Do this>
The material below contains a line with "Write part 3" and a line with "put_cookie('cookie right under". Copy exactly those two lines and all lines between them.

____

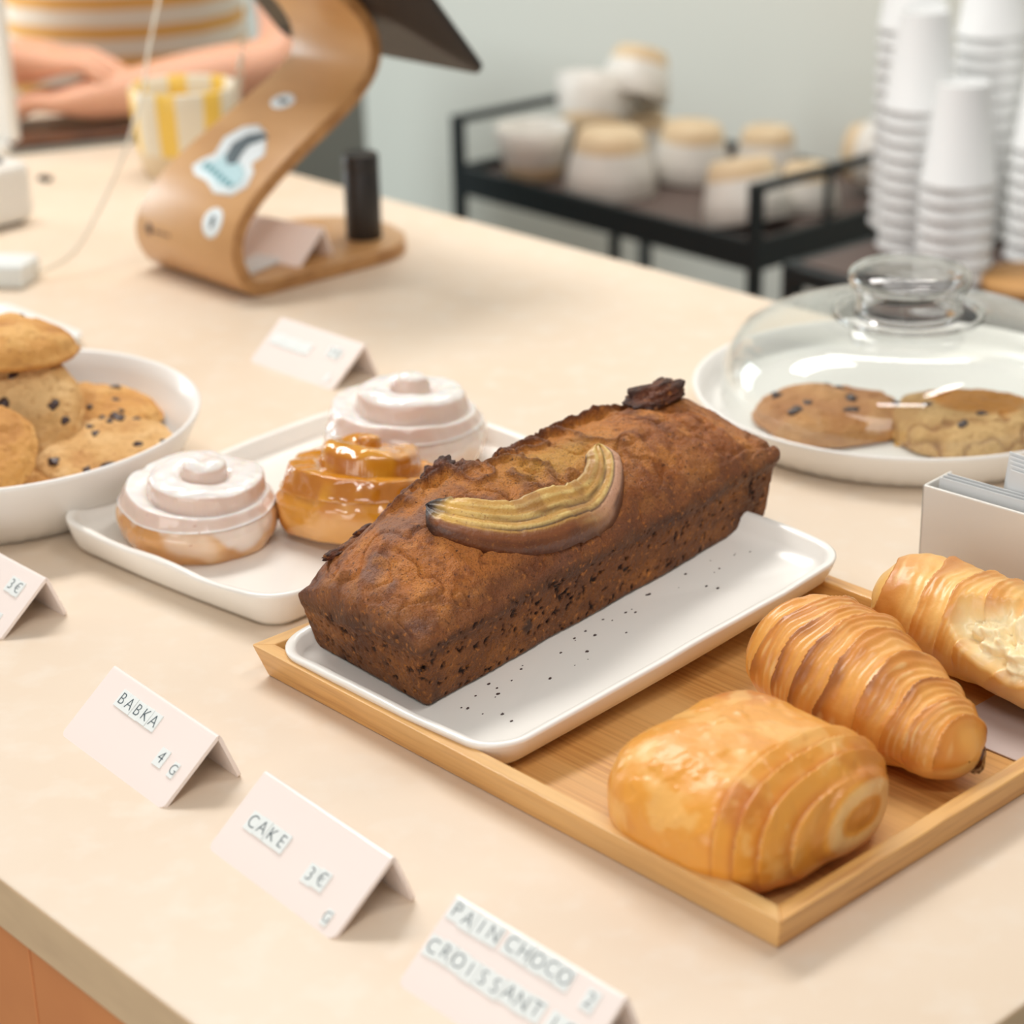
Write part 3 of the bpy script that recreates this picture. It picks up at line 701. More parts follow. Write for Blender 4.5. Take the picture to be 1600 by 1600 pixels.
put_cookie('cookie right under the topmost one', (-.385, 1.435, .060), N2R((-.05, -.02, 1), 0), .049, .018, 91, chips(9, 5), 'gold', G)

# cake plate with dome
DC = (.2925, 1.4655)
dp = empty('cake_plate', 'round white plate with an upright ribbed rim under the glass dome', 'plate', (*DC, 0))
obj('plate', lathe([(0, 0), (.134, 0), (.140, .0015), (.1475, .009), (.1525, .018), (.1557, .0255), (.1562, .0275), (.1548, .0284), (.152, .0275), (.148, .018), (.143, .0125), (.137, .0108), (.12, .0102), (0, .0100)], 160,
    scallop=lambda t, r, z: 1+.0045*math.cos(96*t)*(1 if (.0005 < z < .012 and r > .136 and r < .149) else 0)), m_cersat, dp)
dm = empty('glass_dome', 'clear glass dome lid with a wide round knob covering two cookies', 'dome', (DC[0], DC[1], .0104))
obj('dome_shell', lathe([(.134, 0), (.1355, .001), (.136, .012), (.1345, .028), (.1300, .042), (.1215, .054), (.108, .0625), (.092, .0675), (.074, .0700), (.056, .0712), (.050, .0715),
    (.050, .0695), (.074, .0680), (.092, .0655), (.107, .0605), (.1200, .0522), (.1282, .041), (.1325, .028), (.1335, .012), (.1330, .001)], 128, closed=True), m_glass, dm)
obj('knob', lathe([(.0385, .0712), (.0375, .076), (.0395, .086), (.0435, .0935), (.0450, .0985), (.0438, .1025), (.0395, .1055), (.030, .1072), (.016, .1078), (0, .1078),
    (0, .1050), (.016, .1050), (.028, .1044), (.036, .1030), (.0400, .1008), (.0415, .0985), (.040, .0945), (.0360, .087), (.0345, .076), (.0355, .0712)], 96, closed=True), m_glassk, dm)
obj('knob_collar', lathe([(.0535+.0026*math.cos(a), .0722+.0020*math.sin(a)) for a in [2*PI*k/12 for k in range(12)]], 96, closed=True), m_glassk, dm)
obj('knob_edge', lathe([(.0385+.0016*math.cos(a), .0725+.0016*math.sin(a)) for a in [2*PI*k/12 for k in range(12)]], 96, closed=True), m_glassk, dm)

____

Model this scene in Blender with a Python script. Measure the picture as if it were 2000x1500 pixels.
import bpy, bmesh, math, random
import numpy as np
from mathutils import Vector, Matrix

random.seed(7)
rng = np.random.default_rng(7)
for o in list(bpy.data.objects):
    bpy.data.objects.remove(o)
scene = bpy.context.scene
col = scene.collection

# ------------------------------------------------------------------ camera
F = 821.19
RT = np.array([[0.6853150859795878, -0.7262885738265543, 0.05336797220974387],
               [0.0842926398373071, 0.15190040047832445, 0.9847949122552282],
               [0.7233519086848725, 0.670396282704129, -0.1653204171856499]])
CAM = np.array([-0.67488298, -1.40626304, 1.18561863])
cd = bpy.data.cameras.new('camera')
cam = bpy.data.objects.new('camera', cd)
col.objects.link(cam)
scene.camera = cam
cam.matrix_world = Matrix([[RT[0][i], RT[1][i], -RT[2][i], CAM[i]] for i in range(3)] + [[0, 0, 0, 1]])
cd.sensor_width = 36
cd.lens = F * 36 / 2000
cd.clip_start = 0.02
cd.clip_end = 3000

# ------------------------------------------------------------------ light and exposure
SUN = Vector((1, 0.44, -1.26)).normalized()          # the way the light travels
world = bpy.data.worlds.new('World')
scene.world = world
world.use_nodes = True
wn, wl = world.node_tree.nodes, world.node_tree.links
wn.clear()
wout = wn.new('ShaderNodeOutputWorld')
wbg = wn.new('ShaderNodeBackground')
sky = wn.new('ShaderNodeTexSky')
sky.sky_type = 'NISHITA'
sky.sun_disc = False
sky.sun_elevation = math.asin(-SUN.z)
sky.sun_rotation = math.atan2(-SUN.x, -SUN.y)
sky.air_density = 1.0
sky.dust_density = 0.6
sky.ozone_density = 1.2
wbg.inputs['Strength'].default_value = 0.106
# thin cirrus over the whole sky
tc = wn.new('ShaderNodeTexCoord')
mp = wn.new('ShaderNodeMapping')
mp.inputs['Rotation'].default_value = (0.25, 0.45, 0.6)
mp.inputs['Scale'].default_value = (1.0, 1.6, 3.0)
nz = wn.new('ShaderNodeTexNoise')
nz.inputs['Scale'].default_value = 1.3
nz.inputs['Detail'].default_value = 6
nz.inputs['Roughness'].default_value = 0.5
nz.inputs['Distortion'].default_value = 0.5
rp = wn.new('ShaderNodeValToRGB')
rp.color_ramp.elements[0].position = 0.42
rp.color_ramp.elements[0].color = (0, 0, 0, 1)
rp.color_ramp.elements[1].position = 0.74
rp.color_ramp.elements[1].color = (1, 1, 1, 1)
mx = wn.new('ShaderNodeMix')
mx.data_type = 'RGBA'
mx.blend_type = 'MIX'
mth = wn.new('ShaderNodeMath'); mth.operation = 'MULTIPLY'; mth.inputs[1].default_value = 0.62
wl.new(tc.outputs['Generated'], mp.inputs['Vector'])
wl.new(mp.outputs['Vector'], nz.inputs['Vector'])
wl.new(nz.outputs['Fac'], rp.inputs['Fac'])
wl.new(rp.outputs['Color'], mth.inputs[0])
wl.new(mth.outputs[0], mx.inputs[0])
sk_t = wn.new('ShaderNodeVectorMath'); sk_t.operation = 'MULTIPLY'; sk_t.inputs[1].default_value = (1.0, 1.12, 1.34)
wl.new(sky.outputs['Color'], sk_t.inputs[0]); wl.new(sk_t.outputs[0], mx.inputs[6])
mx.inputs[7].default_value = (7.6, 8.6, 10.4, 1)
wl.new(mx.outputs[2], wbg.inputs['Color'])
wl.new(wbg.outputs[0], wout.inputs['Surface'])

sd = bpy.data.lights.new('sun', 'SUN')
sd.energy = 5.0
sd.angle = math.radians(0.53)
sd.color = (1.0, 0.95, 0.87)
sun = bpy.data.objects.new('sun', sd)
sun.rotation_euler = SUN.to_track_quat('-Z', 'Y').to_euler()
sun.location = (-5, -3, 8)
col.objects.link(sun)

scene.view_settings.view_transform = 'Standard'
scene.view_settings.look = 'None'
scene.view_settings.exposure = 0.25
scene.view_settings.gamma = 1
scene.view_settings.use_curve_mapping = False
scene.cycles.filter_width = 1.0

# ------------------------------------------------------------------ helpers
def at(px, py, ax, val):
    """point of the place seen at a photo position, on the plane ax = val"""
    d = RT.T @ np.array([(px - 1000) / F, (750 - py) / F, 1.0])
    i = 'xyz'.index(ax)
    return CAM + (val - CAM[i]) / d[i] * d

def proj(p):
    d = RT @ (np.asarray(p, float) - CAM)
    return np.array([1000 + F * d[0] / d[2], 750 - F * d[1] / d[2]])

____

Solution for this exercise>
Write part 3 of the bpy script that recreates this picture. It picks up at line 701. More parts follow. Write for Blender 4.5. Take the picture to be 1600 by 1600 pixels.
put_cookie('cookie right under the topmost one', (-.385, 1.435, .060), N2R((-.05, -.02, 1), 0), .049, .018, 91, chips(9, 5), 'gold', G)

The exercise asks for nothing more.